Crime and Safety

Judge Makes Huge Ruling in Epstein Litigation and Hands Anonymous ‘John Does’ Worst News of the Case

Names of some individuals connected to either Jeffrey Epstein or Ghislaine Maxwell will be released after a judge on Friday ruled that eight people named “John Doe” in court documents should be identified.

There is one exception. An individual called “John Doe 183″ in court documents will remain anonymous for now, Judge Loretta A. Preska ruled,  according to Insider.

The individual was named over and over in Maxwell’s sex-trafficking trial, but Preska said she would allow that person to appeal.

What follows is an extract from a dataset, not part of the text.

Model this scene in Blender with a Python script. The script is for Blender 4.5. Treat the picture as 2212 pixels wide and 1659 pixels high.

“That Doe’s relationship with Jeffrey Epstein has been a subject of intense media coverage, and Doe 183’s name has appeared in numerous places in unsealed portions of Ms. Maxwell’s criminal trial transcript,” Preska said Friday hearing.

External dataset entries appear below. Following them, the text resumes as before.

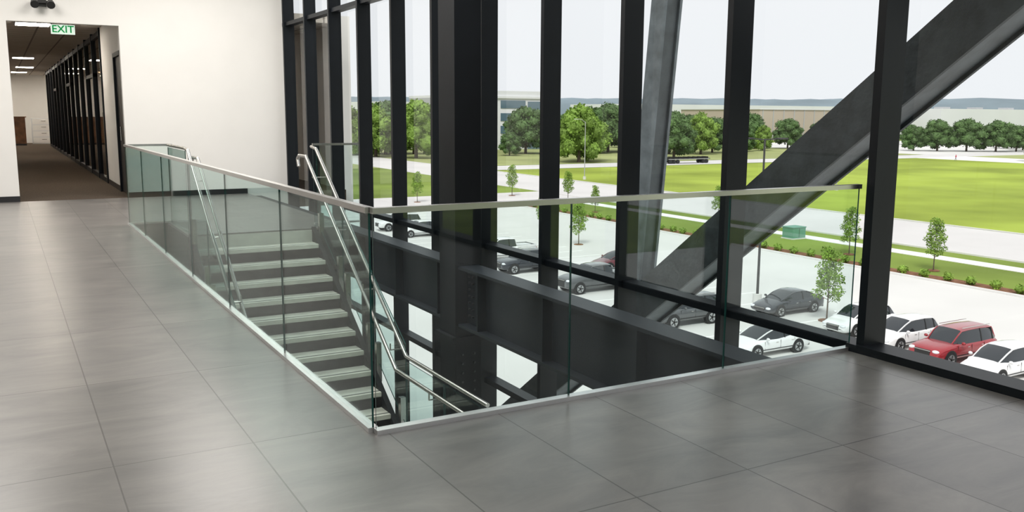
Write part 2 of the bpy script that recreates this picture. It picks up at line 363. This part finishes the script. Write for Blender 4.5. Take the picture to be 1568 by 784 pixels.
# lower flight (goes on down to the floor below)
for i in range(1,N+7):
    z=zl-i*R; y1=yl-.6+(i-1)*T
    b.box((XL-1.75,y1,z-.05),(XL-.25,y1+T+.02,z),'tread'); b.box((XL-1.75,y1,z),(XL-.25,y1+.02,z+R-.05),'riser')
b.box((XL-1.81,YE,zl-.3),(XL-.06,yl-.6,zl-.001),'tread')
b.done('staircase')
def stair_side(name,xg,xh,sgn):
    b=B()
    sl=R/T
    def zf(y): 
        if y>Y0: return 0
        if y<yl: return zl
        return -(Y0-y)*sl
    ysp=[Y0,6.72,5.72,yl,3.8,YE+.05]
    for i in range(len(ysp)-1):
        a,c=ysp[i]-.015,ysp[i+1]+.015
        za,zc=zf(a),zf(c); t=.005
        v=[(xg-t,a,za+.08),(xg-t,c,zc+.08),(xg-t,c,zc+1.0),(xg-t,a,za+1.0),(xg+t,a,za+.08),(xg+t,c,zc+.08),(xg+t,c,zc+1.0),(xg+t,a,za+1.0)]
        b.add(v,[(0,1,2,3),(7,6,5,4)],'glassrail'); b.add(v,[(0,4,5,1),(1,5,6,2),(2,6,7,3),(3,7,4,0)],'glassedge')
        for yy in (a-.12,c+.12):
            b.box((xg-.03,yy-.035,zf(yy)-.16),(xg+.03,yy+.035,zf(yy)+.30),'chrome')
    cap=[(xg,Y0+.2,1.07),(xg,Y0,1.05),(xg,yl,zl+1.05),(xg,YE+.05,zl+1.05)]
    if sgn<0: cap=[(xg,9.26,1.07)]+cap[:]
    b.tube(cap,.021,'chrome')
    hr=[(xh,Y0+.40,.80),(xh,Y0+.44,.90),(xh,Y0+.36,.95),(xh,Y0+.05,.95),(xh,yl,zl+.92),(xh,YE+.2,zl+.92),(xh,YE+.14,zl+.86)]
    b.tube(hr,.021,'chrome')
    for yy in (7.5,6.6,5.7,4.9,3.9,3.2):
        z=zf(yy)+.92
        b.tube([(xh,yy,z-.02),(xh,yy,z-.09),(xg,yy,z-.09)],.008,'chrome',n=6)
    b.done(name)
    if sgn<0: 
        g=B(); glass_panel(g,(xg,9.22,0),(xg,7.9,0),0.0,1.04); g.done('glass_railing')
stair_side('stair_handrail',XR+.09,XR-.03,1)
stair_side('stair_handrail',XL-.02,XL+.10,-1)

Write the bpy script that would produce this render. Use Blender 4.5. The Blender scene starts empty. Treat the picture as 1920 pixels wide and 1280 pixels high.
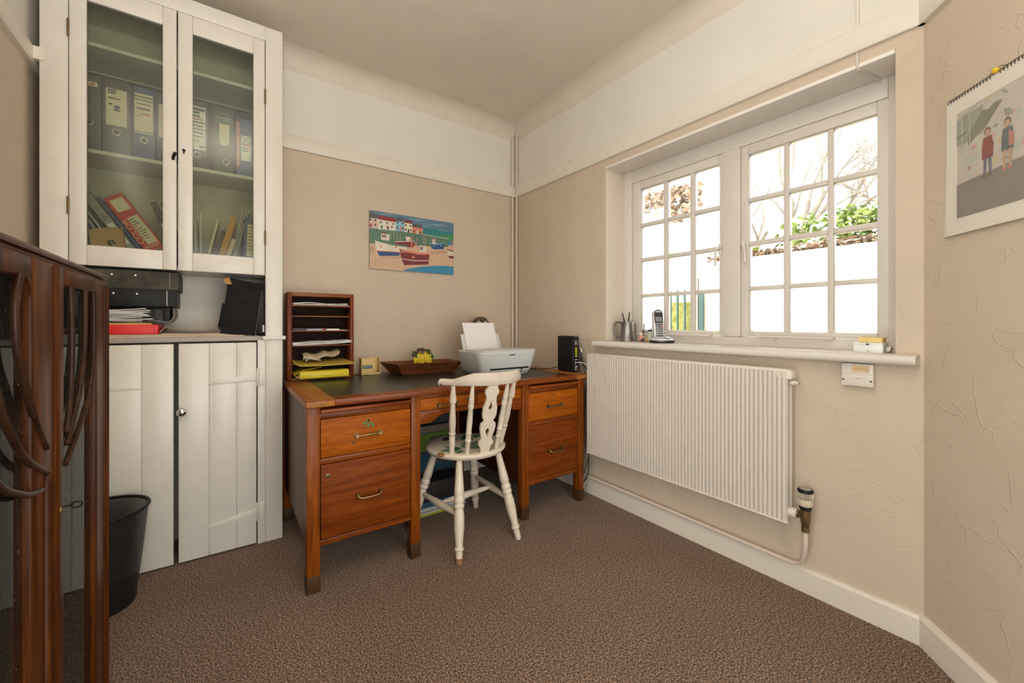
import bpy, bmesh, math, random
from mathutils import Vector, Matrix
R = math.radians
SC = bpy.context.scene
COL = SC.collection
random.seed(7)

# ------------------------------------------------------------------ camera
cam_d = bpy.data.cameras.new('camera'); cam = bpy.data.objects.new('camera', cam_d); COL.objects.link(cam)
cam_d.sensor_width = 36.0; cam_d.lens = 768.0 / 1920.0 * 36.0
cam_d.shift_y = -34.0 / 1920.0
cam_d.clip_start = 0.02; cam_d.clip_end = 200
cam.location = (-1.96, -2.71, 1.10); cam.rotation_euler = (R(90), 0, R(-35.4))
SC.camera = cam
# ------------------------------------------------------------------ world, lights, exposure
W = bpy.data.worlds.new('overcast_sky'); SC.world = W; W.use_nodes = True
nt = W.node_tree; nt.nodes.clear()
wo = nt.nodes.new('ShaderNodeOutputWorld'); bg = nt.nodes.new('ShaderNodeBackground')
bg.inputs['Color'].default_value = (1.0, 0.985, 0.955, 1); bg.inputs['Strength'].default_value = 5.0
nt.links.new(bg.outputs[0], wo.inputs[0])

def area(name, loc, rot, sx, sy, power, color, portal=False):
    l = bpy.data.lights.new(name, 'AREA'); l.shape = 'RECTANGLE'; l.size = sx; l.size_y = sy
    l.energy = power; l.color = color
    o = bpy.data.objects.new(name, l); COL.objects.link(o); o.location = loc; o.rotation_euler = rot
    if portal: l.cycles.is_portal = True
    return o
area('window_portal', (0.36, -1.63, 1.52), (0, R(90), 0), 1.15, 1.40, 1, (1, 1, 1), True)
area('added_door_portal', (-1.525, -3.86, 1.0), (R(90), 0, 0), 1.80, 1.90, 1, (1, 1, 1), True)  # guides sky light through the added door
area('added_window_portal', (-2.80, -2.875, 1.125), (0, R(-90), 0), 1.90, 1.40, 1, (1, 1, 1), True)  # guides sky light through the added side window
# the photographer's flash, bounced off the ceiling above the camera
area('bounced_flash', (-1.95, -2.40, 2.02), (R(180), 0, 0), 0.25, 0.25, 34, (1.0, 0.98, 0.95))
SC.view_settings.view_transform = 'Standard'; SC.view_settings.look = 'None'
SC.view_settings.exposure = 0.35; SC.view_settings.gamma = 1.0; SC.view_settings.use_curve_mapping = False
SC.cycles.max_bounces = 10; SC.cycles.diffuse_bounces = 6; SC.cycles.transparent_max_bounces = 24
SC.cycles.sample_clamp_indirect = 6.0; SC.cycles.caustics_reflective = False; SC.cycles.caustics_refractive = False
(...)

“In the court’s view, there’s no reason to redact Doe 183 from the documents,” she said.

Two of the individuals whose identities were concealed were alleged victims of the sex trafficking ring Epstein was alleged to have operated prior to his death.

Emmy Taylor and Sarah Ransome were named, although Preska as “ongoing trauma” for a third victim meant her name would stay sealed.

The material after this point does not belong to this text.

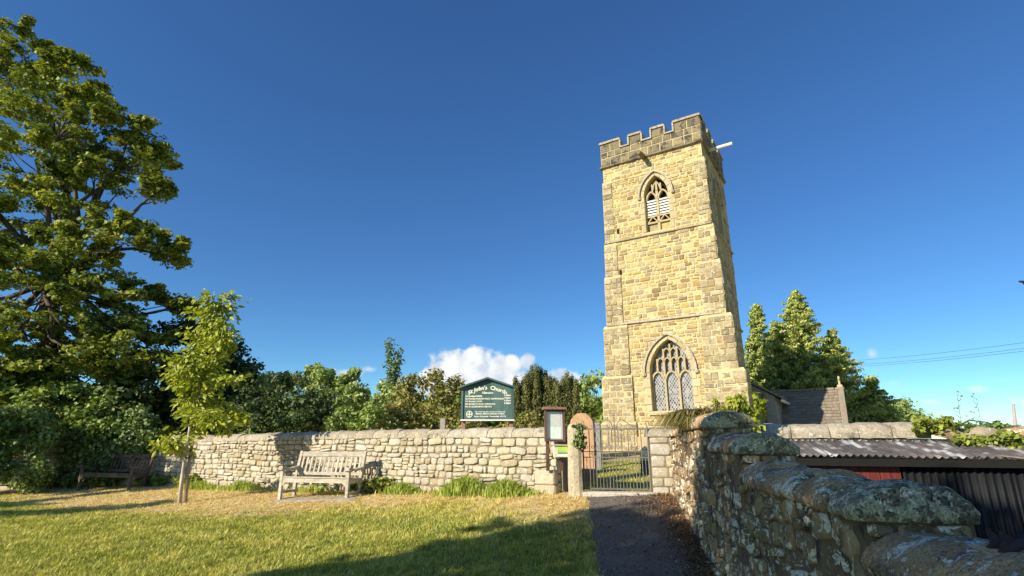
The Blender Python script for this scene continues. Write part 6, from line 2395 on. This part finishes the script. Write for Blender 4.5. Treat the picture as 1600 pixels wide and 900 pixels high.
# ------------------------------------------------------------------ small things on the right
def build_small():
    # twisted dark bundle on the near coping
    g = np.random.default_rng(161)
    c = at(1585, 855, 2.05)
    root = empty('rope_bundle', c - UP * .05, 'dark brown twisted rope bundle lying on the near wall coping', 'rope')
    for i in range(6):
        mb = MB()
        y0 = -.05 + .022 * i
        pts = [c + Vector((-.085 + .02 * (i % 3), y0 * .6, -.015 + .01 * (i % 2))), c + Vector((-.03, y0 * .9, .012 + .012 * (i % 3))), c + Vector((.04, y0 * .5, .006 + .01 * ((i + 1) % 2))), c + Vector((.13, y0, .0)), c + Vector((.30, y0 * 1.4, -.02))]
        mb.tube(pts, [.008, .021, .022, .020, .015], 8); mb.build('strand', M['rope'], root, True)
    for (x, y, z) in ((-.025, -.07, -.02), (.01, -.065, .0), (.045, -.06, -.012)):
        mb = MB(); q = c + Vector((x, y, z)); mb.tube([q + Vector((-.02, .02, .01)), q + Vector((0, 0, .006)), q + Vector((.015, -.005, -.015)), q + Vector((.01, .02, -.02))], [.010, .017, .015, .008], 8); mb.build('knot', M['rope'], root, True)
    # dry umbel stalks behind the broken wall
    for (px, tip, lab, sd) in ((1495, 615, 'dry branching weed stalk, left of the two against the sky', 171), (1526, 622, 'dry branching weed stalk, right of the two against the sky', 172)):
        g = np.random.default_rng(sd)
        b = at(px + 4, 690, 8.6); b.z = .7
        t_ = at(px, tip, 8.6)
        mb = MB()
        mb.tube([b, b.lerp(t_, .5), t_], [.007, .006, .003], 5)
        for f in np.linspace(.55, .98, 9):
            q = b.lerp(t_, f); s = 1 if g.random() < .5 else -1
            L = g.uniform(.08, .26) * (1.2 - f * .6)
            e = q + Vector((s * L * .6, g.normal(0, .03), L * .75))
            mb.tube([q, q.lerp(e, .5) + Vector((s * .02, 0, -.01)), e], [.004, .0035, .002], 4)
            for _ in range(4): mb.tube([e, e + Vector((g.normal(0, .02), g.normal(0, .02), abs(g.normal(.02, .01))))], [.004, .006], 4)
        o = mb.build('weed_stalk', M['stalk'], None, False, False); tag(o, lab, 'weed', 'dry weed stalks behind the wall')
    # far pole
    p0, p1 = at(1590, 700, 55), at(1583, 631, 55)
    mb = MB(); mb.tube([p0, p1], [.17, .13], 8)
    o = mb.build('telegraph_pole', M['pole'], None, True); tag(o, 'grey leaning pole on the skyline at the right edge', 'pole')
    # wires
    for (xa, ya, xb, yb, lab) in ((1330, 563.5, 1720, 518, 'uppermost of the three thin overhead wires'), (1330, 570, 1720, 528, 'middle one of the three thin overhead wires'), (1330, 573, 1720, 533, 'lowest of the three thin overhead wires')):
        a, b = at(xa, ya, 46), at(xb, yb, 26)
        pts = []
        for i in range(17):
            f = i / 16; q = a.lerp(b, f); q.z -= .45 * 4 * f * (1 - f) * .4; pts.append(q)
        mb = MB(); mb.tube(pts, .013, 5)
        o = mb.build('overhead_wire', M['wire'], None, True); tag(o, lab, 'wire', 'overhead wires')
    q = at(1720, 528, 26)
    pole = empty('wire_pole', (q.x, q.y, 0), 'tall wooden pole carrying the three overhead wires', 'pole')
    mb = MB(); mb.tube([(q.x, q.y, -.5), (q.x, q.y, q.z + .5)], [.15, .11], 10); mb.build('post', M['pole'], pole, True)
    mb = MB(); mb.box((q.x, q.y, q.z - .12), (.12, 1.4, .12), None, 0, .01); mb.build('crossarm', M['pole'], pole)
    # bird at the picture's edge
    c = at(1597, 440, 14)
    mb = MB()
    mb.tube([c + Vector((-.10, 0, .0)), c + Vector((-.085, 0, .005)), c + Vector((-.03, 0, .0)), c + Vector((.05, 0, .0)), c + Vector((.12, 0, -.005))], [.004, .022, .032, .026, .006], 8)
    mb.add([c + Vector(v) for v in ((-.03, 0, .01), (.04, 0, .01), (.05, -.02, -.09), (.0, -.02, -.10), (-.02, .0, .015), (.05, 0, .015), (.13, .16, .06), (.09, .18, .065), (-.03, -.02, .0))], [(0, 1, 2, 3), (4, 5, 6, 7)])
    o = mb.build('bird', M['bird'], None, True, False); tag(o, 'small dark bird flying at the right edge of the sky', 'bird')


build_small()


# ------------------------------------------------------------------ trees behind the camera that throw the foreground shade
def shade_tree(name, base, lobes, label, seed):
    lobed_tree(name, base, lobes, .9, .5, 44, .28, M['dkleaf'], M['bark'], label, 'tree', seed, trunk_r=.3, fork=.35, fill=.2, twigs=False)


def shade_centre(X, Y, z, h):
    """where a crown at height h must stand to shade the point (X, Y, z)"""
    s = (h - z) / math.tan(SUN_EL)
    return X - LX * s, Y - LY * s


lob = []
for (X, Y, z, h, r_) in ((1.9, 6.1, .9, 8.6, 1.2), (1.0, 7.6, .4, 7.6, 1.2), (-.6, 7.4, .2, 7.0, 1.3), (-1.6, 6.4, .1, 6.2, 1.2), (.6, 5.6, .1, 7.0, 1.6), (2.0, 4.6, 1.2, 8.2, 1.6), (1.8, 3.2, 1.2, 7.4, 1.7), (1.6, 1.8, 1.2, 6.6, 1.7), (3.2, 4.2, 1.4, 8.4, 1.3), (.2, 3.6, 0, 6.2, 1.8), (-1.2, 4.2, 0, 5.6, 1.7), (2.35, 6.4, 1.3, 9.2, .6), (2.2, 6.9, .8, 8.8, .55), (5.3, 6.3, .8, 9.6, .8), (4.3, 6.5, .6, 9.4, .6), (1.2, .4, .8, 6.0, 1.8), (.9, 8.3, .4, 8.3, .7), (-2.6, 6.2, 0, 5.6, .7)):
    x, y = shade_centre(X, Y, z, h); lob.append(((x, y, h), r_))
cx = sum(c[0] for c, r_ in lob) / len(lob); cy = sum(c[1] for c, r_ in lob) / len(lob)
shade_tree('shade_tree', (cx, cy, 0), lob, 'leafy tree standing behind the viewpoint, shading path and wall', 201)
lob = []
for (X, Y, z, h, r_) in ((-9.4, 12.0, .3, 4.6, .55), (-8.4, 12.6, .3, 4.2, .45), (-10.6, 11.8, .3, 4.9, .7), (-11.2, 15.2, 1.0, 5.4, .9), (-12.8, 15.4, 1.4, 6.0, 1.2), (-14.5, 15.8, 1.4, 6.3, 1.3), (-10.4, 16.2, .8, 5.0, .8), (-12.4, 13.4, .3, 5.2, .8)):
    x, y = shade_centre(X, Y, z, h); lob.append(((x, y, h), r_))
cx = sum(c[0] for c, r_ in lob) / len(lob); cy = sum(c[1] for c, r_ in lob) / len(lob)
shade_tree('shade_tree', (cx, cy, .2), lob, 'leafy tree beyond the left edge, shading the dark bench', 202)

As of Friday, the name of Thomas Pritzker was released. He is a cousin of Illinois Gov. JB Pritzker. Preska said his name was cited in a deposition in which a witness said the witness did not recognize him.

Although Pritzker has said being named would cause irreparable harm, Preska disagreed noting that documents in which he was named existed elsewhere and that there were no accusations of illegal actions against him, according to Fox News.

Should all anonymous names in the Epstein litigation be made public?

The catalyst for Friday’s action was a letter from Maxwell’s attorney Laura Menninger that said Maxwell would not object to naming names, according to the Daily Mail.

“After careful review of the detailed objections submitted by [the eight Non-Party Does], counsel for Ghislaine Maxwell writes to inform the Court that she does not wish to further address those objections,” a letter from Menninger said.

“Each of the listed Does has counsel who have ably asserted their own respective privacy rights. Ms. Maxwell, therefore, leaves it to this Court to conduct the appropriate review consistent with the Order and Protocol for Unsealing Decided Motions,” the letter said.

Preska presided over a defamation lawsuit Epstein victim Virginia Giuffre filed against Maxwell in 2015, which has since been settled. However, documents gathered in the case have been sought by media outlets.

Giuffre’s lawyer Sigrid McCawley had told the judge that in the case of the John Does, it was “apparent that their objections essentially mirror objections to unsealing that this Court has already rejected: that unsealing certain documents might be embarrassing, would expose non-parties to media attention, and could result in some unfortunate association between the non-parties and Jeffrey Epstein or Ghislaine Maxwell.”

McCawley said “generalized aversion to embarrassment and negativity” by being linked to the case was not enough to keep the names private.

“Now that Maxwell’s criminal trial has come and gone, there is little reason to retain protection over the vast swaths of information about Epstein and Maxwell’s sex-trafficking operation that were originally filed under seal in this case,” she wrote in a filing.

Multiple high-profile individuals have been associated with Epstein, from Britain’s Prince Andrew to former President Bill Clinton. The prince settled with Giuffre, who had filed a lawsuit against him related to her claims of sexual abuse. Clinton has said he flew on Epstein’s private jet, but that was his only connection and has said the flights were for purposes related to global charity.